Termasuk Maluku, KKP Janji Penangkapan Terukur Akan Sejahterakan Daerah
Pemerintah pusat berjanji penangkapan terukur tak akan menggusur nelayan lokal. Kebijakan itu juga diklaim akan meningkatkan perekonomian lokal. Di sisi lain, warga belum terlalu yakin semua janji itu bakal terwujud.
Oleh
FRANSISKUS PATI HERIN
·3 menit baca
AMBON, KOMPAS — Kementerian Kelautan dan Perikanan mengklaim kebijakan penangkapan terukur bakal memajukan perekonomian daerah dekat zona penangkapan, termasuk di Maluku. Nantinya, aktivitas nelayan setempat tidak akan dibatasi. Industri perikanan juga akan menyerap tenaga kerja lokal. Namun, beragam kalangan di Maluku belum akan percaya hal itu selama hasilnya belum ada.
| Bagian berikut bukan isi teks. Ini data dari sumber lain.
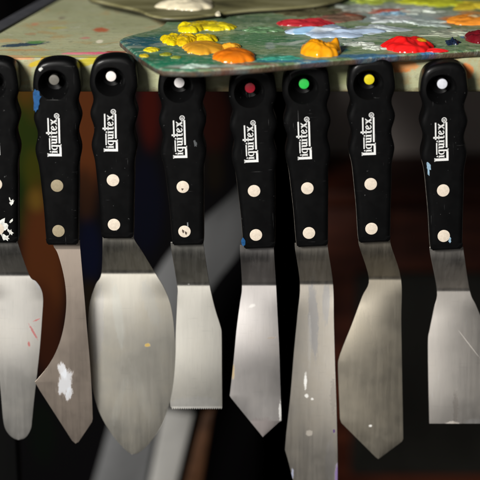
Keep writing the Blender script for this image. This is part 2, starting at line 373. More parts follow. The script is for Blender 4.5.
def lerp_rows(pts, y):
    for (x0, y0), (x1, y1) in zip(pts, pts[1:]):
        if y0 <= y <= y1: return x0 + (x1 - x0) * (y - y0) / max(1e-6, y1 - y0)
    return pts[0][0] if y < pts[0][1] else pts[-1][0]
def sm(t): t = max(0, min(1, t)); return t * t * (3 - 2 * t)
def blade_mesh(L, Rr, y0, yb, yend, back, fwd, smooth=True, teeth=0, curl=0.10, bow=0.0006):
    """L, Rr: left and right outline (px, py); y0 handle end, yb bend, yend tip; back: metres the crank goes back; fwd: tilt (tan) of the lower part."""
    if smooth: L = catmull(L, 5); Rr = catmull(Rr, 5)
    ys = {y0 - 6.0, y0, yend}
    y = y0 - 6
    while y < yend: ys.add(round(y, 2)); y += 0.75 if abs(y - yb) < 5 or abs(y - y0) < 6 or y > yend - 8 else 2.2
    for p in L + Rr:
        if y0 < p[1] < yend: ys.add(round(p[1], 2))
    yy_ = sorted(ys); ys = [yy_[0]]
    for y in yy_[1:]:
        if y - ys[-1] > 0.34: ys.append(y)
    if ys[-1] < yend: ys[-1] = yend
    if teeth: ys = [y for y in ys if y < yend - 2.3] + [yend]
    NX = 14 if not teeth else teeth * 2
    def depth(y):
        if y <= y0 + 1: return YT
        if back == 0:
            q_ = max(0, y - y0 - 3); return YT - 0.0006 * q_ * (fwd + curl * (0.5 - q_ / (yend - y0)) * 0.6)
        t_ = (y - y0) / 0.05; i_ = min(len(tab) - 2, int(t_)); return tab[i_] + (tab[i_ + 1] - tab[i_]) * (t_ - i_)
    tab = [YT]; s1 = back / (yb - y0); s2 = -fwd * 0.0006
    for i_ in range(int((yend - y0) / 0.05) + 40):
        yy = y0 + (i_ + 0.5) * 0.05
        tt = max(0.0, (yy - yb) / (yend - yb)); s2 = -0.0006 * (fwd + curl * (0.45 - tt) + 0.25 * curl * math.sin(tt * 9 + y0)); a_ = sm((yy - y0 + 0.5) / 15.0); b_ = sm((yy - yb + 4.5) / 6.0)
        tab.append(tab[-1] + (a_ * s1 * (1 - b_) + b_ * s2) * 0.05)
    bm = bmesh.new(); T = 0.00075; rows = []
    for y in ys:
        xl_, xr_ = lerp_rows(L, y), lerp_rows(Rr, y)
        if xr_ - xl_ < 0.3: m_ = (xl_ + xr_) / 2; xl_, xr_ = m_ - 0.15, m_ + 0.15
        d = depth(y); row = []
        for i in range(NX + 1):
            yy = y
            if teeth and y == ys[-1] and i % 2 == 0: yy = y - 1.7
            q = on_y(xl_ + (xr_ - xl_) * i / NX, yy, d + bow * ((2 * i / NX - 1) ** 2) * (xr_ - xl_) / 50 * sm((y - yb - 2) / 25)); row.append(q)
        rows.append(row)
    fv = [[bm.verts.new(q) for q in r] for r in rows]
    bv = [[bm.verts.new((q.x, q.y + T, q.z)) for q in r] for r in rows]
    n = len(rows)
    for j in range(n - 1):
        for i in range(NX):
            bm.faces.new((fv[j][i], fv[j][i + 1], fv[j + 1][i + 1], fv[j + 1][i]))
            bm.faces.new((bv[j][i], bv[j + 1][i], bv[j + 1][i + 1], bv[j][i + 1]))
        bm.faces.new((fv[j][0], fv[j + 1][0], bv[j + 1][0], bv[j][0]))
        bm.faces.new((fv[j][NX], bv[j][NX], bv[j + 1][NX], fv[j + 1][NX]))
    for i in range(NX):
        bm.faces.new((fv[0][i], bv[0][i], bv[0][i + 1], fv[0][i + 1]))
        bm.faces.new((fv[-1][i], fv[-1][i + 1], bv[-1][i + 1], bv[-1][i]))
    return bm

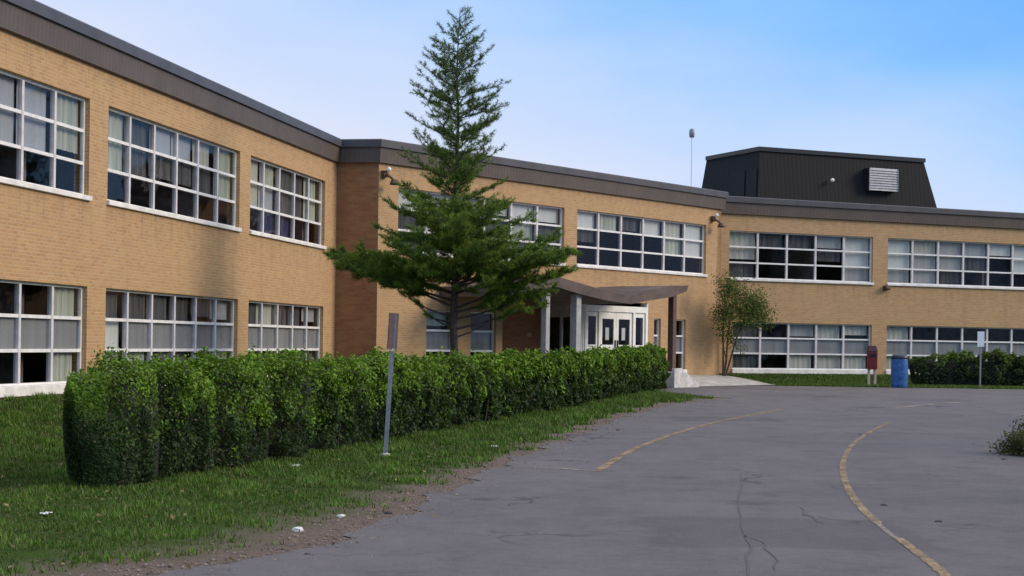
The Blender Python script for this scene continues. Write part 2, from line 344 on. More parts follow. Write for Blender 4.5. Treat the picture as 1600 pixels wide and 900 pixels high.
# ------------------------------------------------------------ road
def road_mat():
    m = bpy.data.materials.new('asphalt'); m.use_nodes = True; nt = m.node_tree; b = nt.nodes['Principled BSDF']
    b.inputs['Roughness'].default_value = .88; b.inputs['Specular IOR Level'].default_value = .2
    g = N(nt, 'ShaderNodeNewGeometry'); P = g.outputs['Position']
    mp = N(nt, 'ShaderNodeMapping'); mp.inputs['Scale'].default_value = (1, .35, 1); mp.inputs['Rotation'].default_value = (0, 0, -.5); LK(nt, P, mp.inputs[0])
    n0 = noise_n(nt, P, .35, 5, .6, .3, .7); n1 = noise_n(nt, mp.outputs[0], 1.1, 7, .75, .38, .66); n2 = noise_n(nt, P, 60, 4, .8, .25, .75); n3 = noise_n(nt, P, 7, 5, .7, .35, .7)
    n5 = noise_n(nt, P, 1.1, 7, .75, .42, .6); n6 = noise_n(nt, P, 140, 2, .6, .3, .7)
    c = mixc(nt, n0, (.080, .066, .070), (.158, .133, .133)); c = mixc(nt, math_n(nt, 'MULTIPLY', n1, .85), c, (.058, .048, .053))
    c = mixc(nt, math_n(nt, 'MULTIPLY', n5, .5), c, (.165, .14, .14))
    c = mixc(nt, math_n(nt, 'MULTIPLY', n3, .4), c, (.19, .165, .155)); c = mixc(nt, math_n(nt, 'MULTIPLY', n2, .5), c, (.055, .05, .052)); c = mixc(nt, math_n(nt, 'MULTIPLY', n6, .35), c, (.26, .24, .23))
    # a few squarish repair patches and round oil stains
    pv = N(nt, 'ShaderNodeTexVoronoi', distance='CHEBYCHEV'); pv.inputs['Scale'].default_value = .16; LK(nt, P, pv.inputs['Vector'])
    pm_ = N(nt, 'ShaderNodeMapRange', clamp=True); LK(nt, math_n(nt, 'ADD', pv.outputs[0], math_n(nt, 'MULTIPLY', n5, .03)), pm_.inputs[0]); pm_.inputs[1].default_value = .19; pm_.inputs[2].default_value = .21; pm_.inputs[3].default_value = 1; pm_.inputs[4].default_value = 0
    c = mixc(nt, math_n(nt, 'MULTIPLY', pm_.outputs[0], .30), c, (.07, .062, .066))
    ov = N(nt, 'ShaderNodeTexVoronoi'); ov.inputs['Scale'].default_value = .55; LK(nt, P, ov.inputs['Vector'])
    om = N(nt, 'ShaderNodeMapRange', clamp=True); LK(nt, math_n(nt, 'ADD', ov.outputs[0], math_n(nt, 'MULTIPLY', n3, .12)), om.inputs[0]); om.inputs[1].default_value = .06; om.inputs[2].default_value = .24; om.inputs[3].default_value = 1; om.inputs[4].default_value = 0
    c = mixc(nt, math_n(nt, 'MULTIPLY', om.outputs[0], .5), c, (.05, .043, .047))
    # cracks
    v = N(nt, 'ShaderNodeTexVoronoi', feature='DISTANCE_TO_EDGE'); v.inputs['Scale'].default_value = .45
    wv = N(nt, 'ShaderNodeTexNoise'); wv.inputs['Scale'].default_value = 1.5; wv.inputs['Detail'].default_value = 6; LK(nt, P, wv.inputs[0])
    ad = N(nt, 'ShaderNodeVectorMath', operation='MULTIPLY_ADD'); LK(nt, wv.outputs['Color'], ad.inputs[0]); ad.inputs[1].default_value = (1.3, 1.3, 0); LK(nt, P, ad.inputs[2]); LK(nt, ad.outputs[0], v.inputs['Vector'])
    ck = N(nt, 'ShaderNodeMapRange', clamp=True); LK(nt, v.outputs[0], ck.inputs[0]); ck.inputs[1].default_value = .004; ck.inputs[2].default_value = .022; ck.inputs[3].default_value = 1; ck.inputs[4].default_value = 0
    msk = noise_n(nt, P, .28, 3, .5, .52, .62)
    ckk = math_n(nt, 'MULTIPLY', math_n(nt, 'MULTIPLY', ck.outputs[0], msk), .65)
    c = mixc(nt, ckk, c, (.035, .03, .035))
    LK(nt, c, b.inputs['Base Color'])
    bp = N(nt, 'ShaderNodeBump'); bp.inputs['Strength'].default_value = .6; bp.inputs['Distance'].default_value = .012
    LK(nt, math_n(nt, 'SUBTRACT', math_n(nt, 'ADD', n2, n3), math_n(nt, 'MULTIPLY', ckk, 3)), bp.inputs['Height']); LK(nt, bp.outputs[0], b.inputs['Normal'])
    return m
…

Janji itu diucapkan Direktur Jenderal Perikanan Tangkap Kementerian Kelautan dan Perikanan Muhammad Zaini Hanafi lewat sambungan telepon kepada Kompas pada Minggu (13/3/2022) malam. Selain menjelaskan gambaran umum mengenai penangkapan terukur, Zaini juga menjabarkan rencana pengembangan di zona penangkapan wilayah Maluku, daerah dengan potensi perikanan tertinggi di Indonesia.
Akan tetapi, belum ada kepastian kapan kebijakan itu akan dilaksanakan. Dasar hukum berupa peraturan pemerintah dan peraturan menteri sedang berproses Kementerian Hukum dan Hak Asasi Manusia. Pihak kementerian, katanya, membuka diri menerima masukan dari berbagai pihak terkait rancangan peraturan dimaksud.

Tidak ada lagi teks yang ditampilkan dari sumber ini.